> _Records for this exercise_:

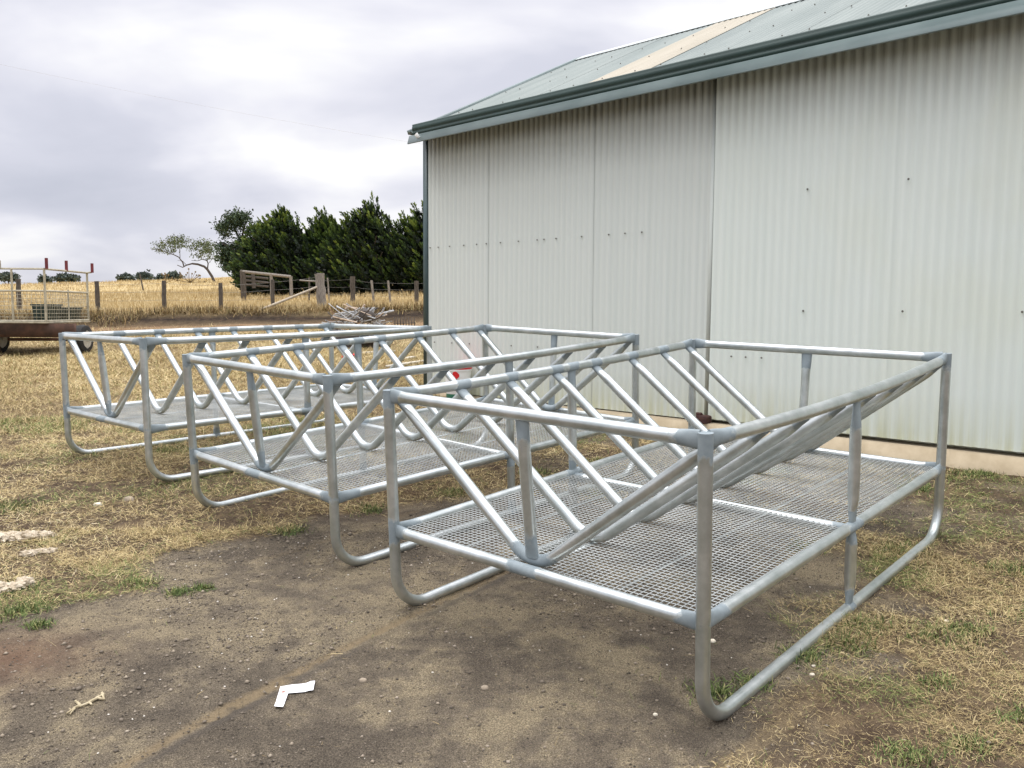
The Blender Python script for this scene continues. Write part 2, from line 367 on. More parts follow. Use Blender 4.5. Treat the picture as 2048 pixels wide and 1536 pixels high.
...
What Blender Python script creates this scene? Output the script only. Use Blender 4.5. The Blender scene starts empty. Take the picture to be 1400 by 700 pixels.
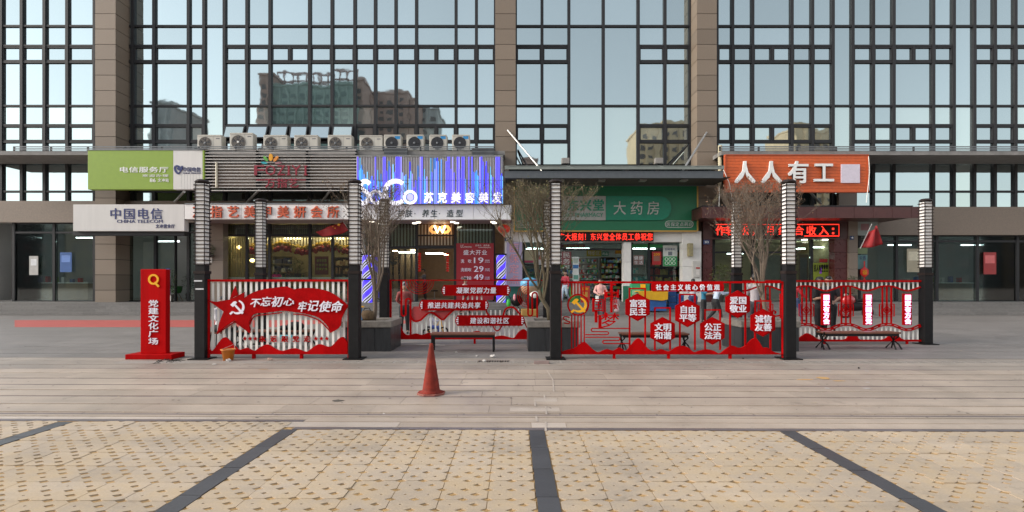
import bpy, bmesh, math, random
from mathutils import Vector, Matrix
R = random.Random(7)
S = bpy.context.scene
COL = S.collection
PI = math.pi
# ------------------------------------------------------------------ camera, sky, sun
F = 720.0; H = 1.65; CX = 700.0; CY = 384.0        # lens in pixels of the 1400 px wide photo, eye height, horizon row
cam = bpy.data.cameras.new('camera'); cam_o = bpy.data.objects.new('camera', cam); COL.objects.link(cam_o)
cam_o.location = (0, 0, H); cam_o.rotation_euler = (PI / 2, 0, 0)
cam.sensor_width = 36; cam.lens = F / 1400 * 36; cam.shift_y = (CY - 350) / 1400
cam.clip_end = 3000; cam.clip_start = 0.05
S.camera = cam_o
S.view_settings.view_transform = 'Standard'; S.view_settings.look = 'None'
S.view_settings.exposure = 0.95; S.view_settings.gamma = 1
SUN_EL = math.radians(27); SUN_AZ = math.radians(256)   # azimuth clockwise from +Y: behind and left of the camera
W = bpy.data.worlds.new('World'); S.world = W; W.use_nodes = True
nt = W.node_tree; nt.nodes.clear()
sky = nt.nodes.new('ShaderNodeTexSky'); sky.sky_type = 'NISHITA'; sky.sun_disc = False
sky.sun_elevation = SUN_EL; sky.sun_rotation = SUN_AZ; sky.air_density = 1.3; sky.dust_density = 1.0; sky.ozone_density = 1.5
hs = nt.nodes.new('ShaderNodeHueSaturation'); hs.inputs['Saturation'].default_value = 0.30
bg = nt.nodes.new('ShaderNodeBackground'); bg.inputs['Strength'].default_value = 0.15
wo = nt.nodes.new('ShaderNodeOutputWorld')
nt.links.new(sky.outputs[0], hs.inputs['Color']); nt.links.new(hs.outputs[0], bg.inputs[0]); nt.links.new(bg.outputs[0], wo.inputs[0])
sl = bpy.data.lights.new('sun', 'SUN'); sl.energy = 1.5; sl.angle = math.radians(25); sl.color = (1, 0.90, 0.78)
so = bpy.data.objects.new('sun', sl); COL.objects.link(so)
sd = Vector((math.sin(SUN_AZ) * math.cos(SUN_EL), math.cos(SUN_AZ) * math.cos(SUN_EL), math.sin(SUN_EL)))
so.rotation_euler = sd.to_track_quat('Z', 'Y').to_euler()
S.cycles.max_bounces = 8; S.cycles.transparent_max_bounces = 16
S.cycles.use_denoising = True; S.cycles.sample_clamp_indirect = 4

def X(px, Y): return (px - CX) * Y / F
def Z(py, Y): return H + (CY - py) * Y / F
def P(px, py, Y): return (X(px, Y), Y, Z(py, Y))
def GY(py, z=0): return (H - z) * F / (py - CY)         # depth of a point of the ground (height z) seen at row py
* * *
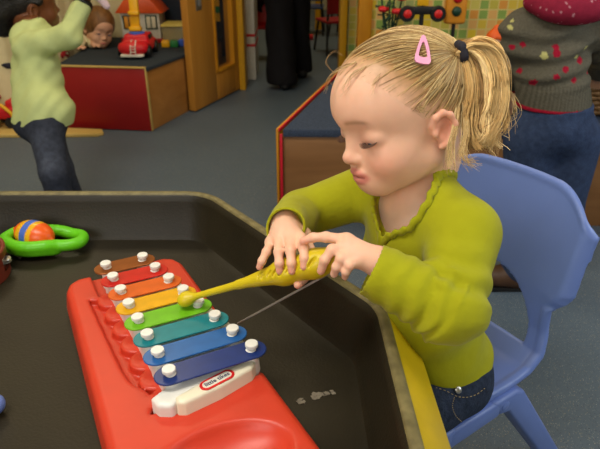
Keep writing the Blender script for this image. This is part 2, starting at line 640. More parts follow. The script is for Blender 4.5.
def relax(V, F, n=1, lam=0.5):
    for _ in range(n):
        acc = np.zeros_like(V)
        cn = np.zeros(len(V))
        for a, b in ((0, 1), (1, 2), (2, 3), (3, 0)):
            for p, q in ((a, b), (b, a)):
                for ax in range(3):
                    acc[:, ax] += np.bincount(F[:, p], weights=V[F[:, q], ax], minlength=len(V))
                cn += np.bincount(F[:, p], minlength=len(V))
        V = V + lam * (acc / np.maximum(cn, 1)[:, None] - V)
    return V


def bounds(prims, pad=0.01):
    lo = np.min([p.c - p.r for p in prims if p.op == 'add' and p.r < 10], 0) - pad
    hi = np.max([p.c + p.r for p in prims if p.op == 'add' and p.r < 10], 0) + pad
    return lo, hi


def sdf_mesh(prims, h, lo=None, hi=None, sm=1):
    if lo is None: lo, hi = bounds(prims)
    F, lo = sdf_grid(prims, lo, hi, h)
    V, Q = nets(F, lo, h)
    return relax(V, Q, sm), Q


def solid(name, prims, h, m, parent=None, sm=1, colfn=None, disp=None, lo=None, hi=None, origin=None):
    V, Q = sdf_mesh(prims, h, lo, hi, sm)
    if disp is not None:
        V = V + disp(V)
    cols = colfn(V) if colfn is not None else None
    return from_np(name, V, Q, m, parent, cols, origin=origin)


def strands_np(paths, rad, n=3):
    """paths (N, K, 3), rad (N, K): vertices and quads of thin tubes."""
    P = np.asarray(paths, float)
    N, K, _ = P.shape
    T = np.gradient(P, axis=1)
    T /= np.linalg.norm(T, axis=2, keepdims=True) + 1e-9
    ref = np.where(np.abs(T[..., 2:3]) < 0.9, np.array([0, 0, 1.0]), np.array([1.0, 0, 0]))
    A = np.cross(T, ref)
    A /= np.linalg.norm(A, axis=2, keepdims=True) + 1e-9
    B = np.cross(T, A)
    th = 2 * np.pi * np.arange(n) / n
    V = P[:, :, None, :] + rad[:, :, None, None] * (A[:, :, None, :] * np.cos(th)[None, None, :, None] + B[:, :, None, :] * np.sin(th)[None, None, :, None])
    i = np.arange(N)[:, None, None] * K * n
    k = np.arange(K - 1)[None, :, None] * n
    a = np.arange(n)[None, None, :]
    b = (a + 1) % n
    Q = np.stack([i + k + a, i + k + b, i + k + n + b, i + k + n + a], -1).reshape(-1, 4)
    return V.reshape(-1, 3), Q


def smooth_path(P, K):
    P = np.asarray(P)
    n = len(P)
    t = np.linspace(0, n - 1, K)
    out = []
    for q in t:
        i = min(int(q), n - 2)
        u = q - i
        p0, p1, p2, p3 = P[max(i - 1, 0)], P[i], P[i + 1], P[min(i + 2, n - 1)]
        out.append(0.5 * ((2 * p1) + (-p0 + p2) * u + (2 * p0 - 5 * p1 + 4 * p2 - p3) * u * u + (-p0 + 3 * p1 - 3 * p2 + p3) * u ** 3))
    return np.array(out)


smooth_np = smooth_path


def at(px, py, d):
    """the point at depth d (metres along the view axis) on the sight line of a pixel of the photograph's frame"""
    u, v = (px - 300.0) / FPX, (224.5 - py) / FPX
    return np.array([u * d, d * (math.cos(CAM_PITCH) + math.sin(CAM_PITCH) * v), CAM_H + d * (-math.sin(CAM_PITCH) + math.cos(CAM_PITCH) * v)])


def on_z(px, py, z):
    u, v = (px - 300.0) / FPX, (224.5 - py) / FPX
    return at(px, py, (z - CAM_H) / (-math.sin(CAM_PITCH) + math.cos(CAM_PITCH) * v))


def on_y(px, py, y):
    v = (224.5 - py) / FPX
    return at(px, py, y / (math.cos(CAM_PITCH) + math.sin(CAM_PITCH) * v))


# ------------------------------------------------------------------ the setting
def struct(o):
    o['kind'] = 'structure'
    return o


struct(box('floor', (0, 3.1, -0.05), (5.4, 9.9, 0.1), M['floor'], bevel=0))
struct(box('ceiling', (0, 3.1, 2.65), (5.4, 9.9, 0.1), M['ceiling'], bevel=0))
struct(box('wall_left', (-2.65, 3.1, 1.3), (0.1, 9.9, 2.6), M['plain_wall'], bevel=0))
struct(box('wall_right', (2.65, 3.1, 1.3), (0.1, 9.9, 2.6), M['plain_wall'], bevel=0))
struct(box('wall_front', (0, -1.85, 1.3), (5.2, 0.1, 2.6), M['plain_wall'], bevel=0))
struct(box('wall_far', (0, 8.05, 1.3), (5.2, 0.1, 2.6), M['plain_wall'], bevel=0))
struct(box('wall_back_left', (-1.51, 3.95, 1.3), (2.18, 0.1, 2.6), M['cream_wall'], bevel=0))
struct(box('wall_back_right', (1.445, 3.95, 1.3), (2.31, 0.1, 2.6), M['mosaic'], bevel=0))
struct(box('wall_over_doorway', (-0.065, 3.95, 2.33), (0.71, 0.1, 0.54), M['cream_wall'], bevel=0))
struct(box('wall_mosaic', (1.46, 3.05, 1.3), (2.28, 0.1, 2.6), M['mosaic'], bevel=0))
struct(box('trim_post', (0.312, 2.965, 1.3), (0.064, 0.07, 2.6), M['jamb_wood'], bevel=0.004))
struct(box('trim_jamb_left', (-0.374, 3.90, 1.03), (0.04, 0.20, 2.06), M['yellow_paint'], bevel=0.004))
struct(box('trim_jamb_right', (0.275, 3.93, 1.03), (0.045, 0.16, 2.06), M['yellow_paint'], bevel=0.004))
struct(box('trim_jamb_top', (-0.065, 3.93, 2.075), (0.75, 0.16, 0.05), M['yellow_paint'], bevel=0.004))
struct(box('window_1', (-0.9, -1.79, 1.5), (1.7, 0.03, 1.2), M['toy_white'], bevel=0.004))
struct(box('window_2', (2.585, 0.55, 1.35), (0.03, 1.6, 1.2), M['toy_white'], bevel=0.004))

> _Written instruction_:
Using the data above, copy exactly the lines from the one containing "What Blender Python" to the one containing "S.cycles.use_denoising = True;", inclusive. Exclude the pictures.

> _Exercise answer_:
What Blender Python script creates this scene? Output the script only. Use Blender 4.5. The Blender scene starts empty. Take the picture to be 1400 by 700 pixels.
import bpy, bmesh, math, random
from mathutils import Vector, Matrix
R = random.Random(7)
S = bpy.context.scene
COL = S.collection
PI = math.pi
# ------------------------------------------------------------------ camera, sky, sun
F = 720.0; H = 1.65; CX = 700.0; CY = 384.0        # lens in pixels of the 1400 px wide photo, eye height, horizon row
cam = bpy.data.cameras.new('camera'); cam_o = bpy.data.objects.new('camera', cam); COL.objects.link(cam_o)
cam_o.location = (0, 0, H); cam_o.rotation_euler = (PI / 2, 0, 0)
cam.sensor_width = 36; cam.lens = F / 1400 * 36; cam.shift_y = (CY - 350) / 1400
cam.clip_end = 3000; cam.clip_start = 0.05
S.camera = cam_o
S.view_settings.view_transform = 'Standard'; S.view_settings.look = 'None'
S.view_settings.exposure = 0.95; S.view_settings.gamma = 1
SUN_EL = math.radians(27); SUN_AZ = math.radians(256)   # azimuth clockwise from +Y: behind and left of the camera
W = bpy.data.worlds.new('World'); S.world = W; W.use_nodes = True
nt = W.node_tree; nt.nodes.clear()
sky = nt.nodes.new('ShaderNodeTexSky'); sky.sky_type = 'NISHITA'; sky.sun_disc = False
sky.sun_elevation = SUN_EL; sky.sun_rotation = SUN_AZ; sky.air_density = 1.3; sky.dust_density = 1.0; sky.ozone_density = 1.5
hs = nt.nodes.new('ShaderNodeHueSaturation'); hs.inputs['Saturation'].default_value = 0.30
bg = nt.nodes.new('ShaderNodeBackground'); bg.inputs['Strength'].default_value = 0.15
wo = nt.nodes.new('ShaderNodeOutputWorld')
nt.links.new(sky.outputs[0], hs.inputs['Color']); nt.links.new(hs.outputs[0], bg.inputs[0]); nt.links.new(bg.outputs[0], wo.inputs[0])
sl = bpy.data.lights.new('sun', 'SUN'); sl.energy = 1.5; sl.angle = math.radians(25); sl.color = (1, 0.90, 0.78)
so = bpy.data.objects.new('sun', sl); COL.objects.link(so)
sd = Vector((math.sin(SUN_AZ) * math.cos(SUN_EL), math.cos(SUN_AZ) * math.cos(SUN_EL), math.sin(SUN_EL)))
so.rotation_euler = sd.to_track_quat('Z', 'Y').to_euler()
S.cycles.max_bounces = 8; S.cycles.transparent_max_bounces = 16
S.cycles.use_denoising = True; S.cycles.sample_clamp_indirect = 4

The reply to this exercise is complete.